Nicht selten „werden wir zu einer Prügelei gerufen werden, bei der sich die Kontrahenten gegen die Polizei verbünden. Dann haben sie einen gemeinsamen Feind,“ so Elke. Wenn bei einer Party mal wieder jemand die Musik zu laut aufgedreht hat, ist die Polizei der Buhmann, die auf die Ruhestörung aufmerksam macht. Oft genüge ein kleiner Auslöser, der bei manchem Bürger die Sicherungen durchbrennen lässt. „Persönliche Bedrohungen reichen manchmal bis ins Privatleben der Polizisten hinein.“
Dabei gehe es nicht nur um körperliche Gewalt, sondern auch psychische. Gerade letztere sei nicht zu unterschätzen, sagt Heiko Müller, Vorsitzender der Kreisgruppe der Gewerkschaft der Polizei (GdP) Essen/Mülheim: „Beleidigungen und Beschimpfungen sind für viele Polizisten an der Tagesordnung. Die Hemmschwelle geht nach unten“, sagt er. Die physische Gewalt sei letztlich nicht nur ein Angriff einzelner Bürger auf die Polizei. „Sie ist ein Angriff auf den Staat,“ so Müller. Oft werde dabei vergessen, „dass hinter jedem Polizisten ein Mensch steht, der Kinder hat, Familie.“
Jeder Einsatz wird analysiert
Die Ergebnisse der landesweiten Studie nahm Polizeipräsidentin Stephania Fischer-Weinsziehr zum Anlass, das Thema zur Chefsache zu erklären. Anfang des Jahres gründete sich eine Arbeitsgruppe mit dem Auftrag, die Facetten der Gewalt gegen Polizisten innerhalb der Behörde Essen-Mülheim detailliert zu dokumentieren. Polizeirat Holger Schepanski leitet das Projekt. Die NRW-Studie setze sich aus vielen Zahlen zusammen. „Wir möchten erfahren, welche Relevanz sie für unsere Behörde hat und welche Erfahrungen die Kollegen bei uns mit Gewalt machen.“ Die Ergebnisse werden noch ausgewertet.
Für die Polizisten ist dies ein erster Schritt in die richtige Richtung – von Politik und Justiz fühlten sie sich im Alltag im Stich gelassen, wie aus der Studie hervorgeht. „Wir möchten ein Klima schaffen, in dem nichts unter den Teppich gekehrt wird“, so Schepanski. Denn mit der eigenen Verletzbarkeit gehe niemand gerne hausieren; zu stark habe sich in den Köpfen der Menschen das Bild von Polizisten als „harten Hunden“ festgesetzt.
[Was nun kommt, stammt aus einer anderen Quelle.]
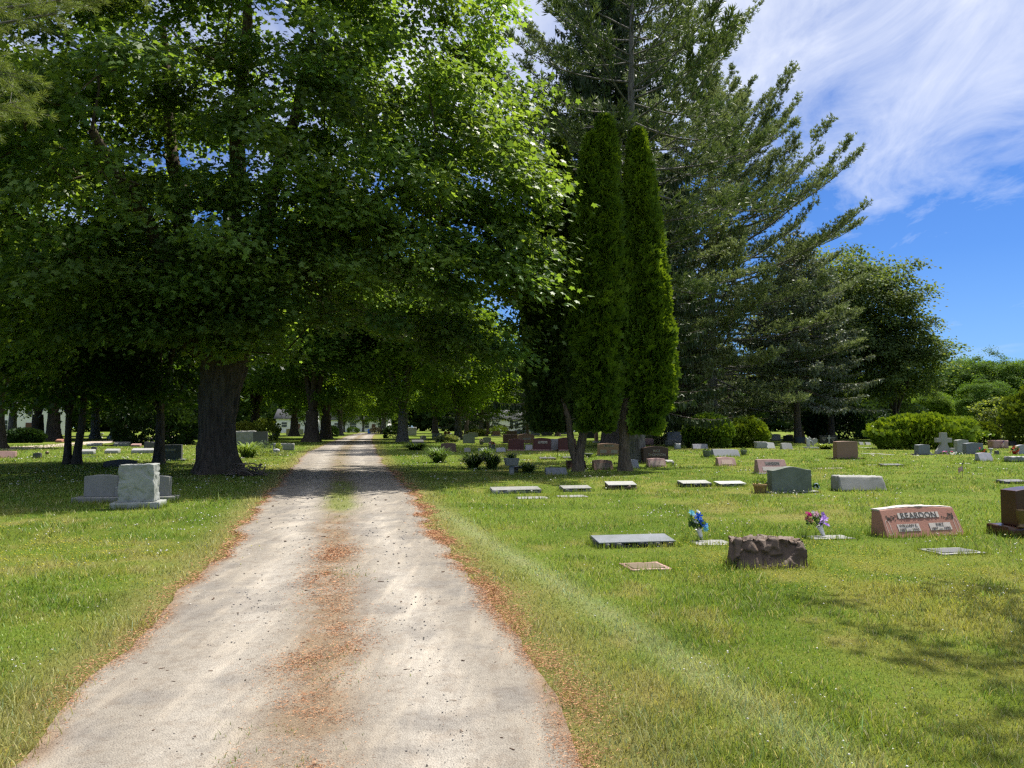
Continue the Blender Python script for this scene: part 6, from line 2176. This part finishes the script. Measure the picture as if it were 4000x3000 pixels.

Die Bürger sehen die Polizei in erster Linie als Repräsentanten des Rechtsstaates und selten als Privatmenschen mit einer Belastungsgrenze. Um aufwühlende Erlebnisse verarbeiten zu können, steht den Polizisten in jeder Behörde ein psychologisch geschulter Kollege zur Seite. Jeder Einsatz wird nachbereitet und analysiert.
Am Ende ihrer Arbeit werden die Beteiligten der Arbeitsgruppe Empfehlungen für die Behördenleitung zusammenstellen. So sollen Risiken bei Einsätzen minimiert werden.